NCPA - National Center for Policy Analysis

New Light Bulbs Have Disadvantages

June 9, 2011

Incandescent light bulbs are being phased out by wattage over a two-year period, starting January 2012.  The reason for ending the use of incandescent bulbs is to save energy.  Without traditional light bulbs, Americans will be left to choose between three different types of new bulbs: compact fluorescent bulbs (CFLs), halogens and light-emitting diodes (LEDs).  But compact fluorescents, halogen bulbs and LEDs all have disadvantages, says Diana Furchtgott-Roth, an adjunct fellow at the Manhattan Institute.

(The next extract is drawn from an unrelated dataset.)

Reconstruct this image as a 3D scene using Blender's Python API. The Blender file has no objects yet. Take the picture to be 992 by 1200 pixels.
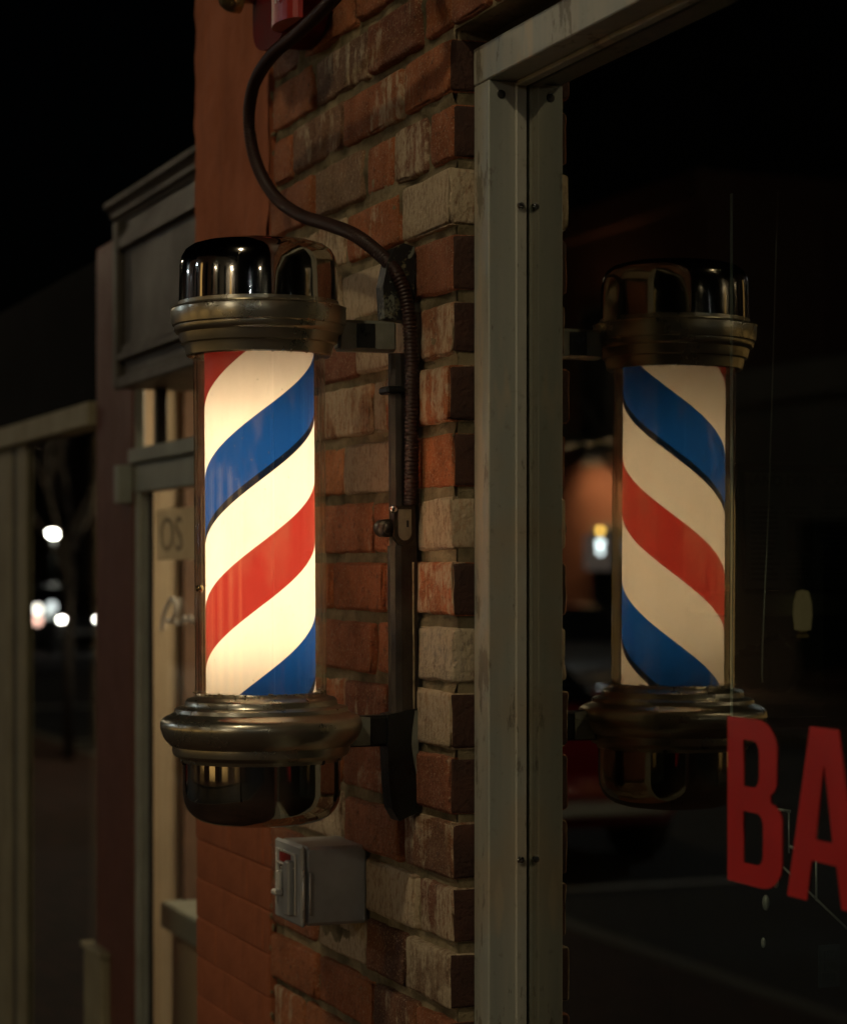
import bpy, math, random
from mathutils import Vector, Matrix, noise
random.seed(7)
S = bpy.context.scene
COL = S.collection
# ------------------------------------------------------------------ camera
EYE = 1.75                                   # eye height over the pavement
TH = math.atan(1026 / 2700.0)                # angle between the view axis and the shop wall
CAM = Vector((2.212, -0.870, EYE))
FWD = Vector((-math.cos(TH), math.sin(TH), 0)); RGT = Vector((math.sin(TH), math.cos(TH), 0)); UP = Vector((0, 0, 1))
cd = bpy.data.cameras.new('camera'); cam = bpy.data.objects.new('camera', cd); COL.objects.link(cam)
cd.sensor_fit = 'HORIZONTAL'; cd.sensor_width = 36; cd.lens = 36 * 2700 / 992.0
cd.shift_y = 65 / 992.0
cd.clip_start = 0.05; cd.clip_end = 600
cd.dof.use_dof = True; cd.dof.focus_distance = 2.40; cd.dof.aperture_fstop = 6.9
m = Matrix((RGT, UP, -FWD)).transposed().to_4x4(); m.translation = CAM
cam.matrix_world = m
S.camera = cam
# ------------------------------------------------------------------ sky (night) and moon
w = bpy.data.worlds.new('World'); S.world = w; w.use_nodes = True
nt = w.node_tree; bg = nt.nodes['Background']
sky = nt.nodes.new('ShaderNodeTexSky'); sky.sky_type = 'NISHITA'; sky.sun_disc = False
SUN_EL, SUN_ROT = math.radians(8), math.radians(150)
sky.sun_elevation = SUN_EL; sky.sun_rotation = SUN_ROT
nt.links.new(sky.outputs[0], bg.inputs[0]); bg.inputs[1].default_value = 0.0001
sd = bpy.data.lights.new('moon', 'SUN'); sd.energy = 0.004; sd.angle = math.radians(0.5); sd.color = (1, .93, .85)
so = bpy.data.objects.new('moon', sd); COL.objects.link(so)
so.rotation_euler = (math.radians(90) - SUN_EL, 0, math.radians(180) - SUN_ROT)
S.view_settings.view_transform = 'Standard'; S.view_settings.look = 'None'
S.view_settings.exposure = 0.0; S.view_settings.gamma = 1.0; S.view_settings.use_curve_mapping = False
cy = S.cycles
cy.use_denoising = True
try: cy.denoiser = 'OPENIMAGEDENOISE'
except Exception: pass
cy.max_bounces = 10; cy.diffuse_bounces = 4; cy.glossy_bounces = 6; cy.transmission_bounces = 8; cy.transparent_max_bounces = 20
cy.sample_clamp_indirect = 4.0; cy.caustics_reflective = False; cy.caustics_refractive = False
cy.use_light_tree = True
MAIN_LAMP = 370.0      # radiance of the street lamp above the shop
FAR_LAMP = 90.0
TUBE = 15.5              # fluorescent tube inside the barber pole
ROOM_NEXT = 55.0        # ceiling lamp of the next shop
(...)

The new bulbs are expensive -- today a conventional 100-watt bulb costs 58 cents on, compared with $2 for a CFL and $8.50 for a halogen.  In addition, compact fluorescents present disposal problems because they contain mercury.

  • If a CFL breaks, the Environmental Protection Agency instructions include leaving a room for 15 minutes and turning off forced air heating and cooling.
  • Then, bulb remnants should not be swept up with a broom or vacuum cleaner, but carefully scooped up using stiff paper and placed in a canning jar or sealed plastic bag.
  • Afterwards, sticky tape or wet wipes should be used to collect the last fragments.

This is not something most people want to do when they drop a light bulb.  They just want to sweep it up, throw it in the trash, and get on with their day.  Consumers should be free to choose the light bulbs they prefer, says Furchtgott-Roth.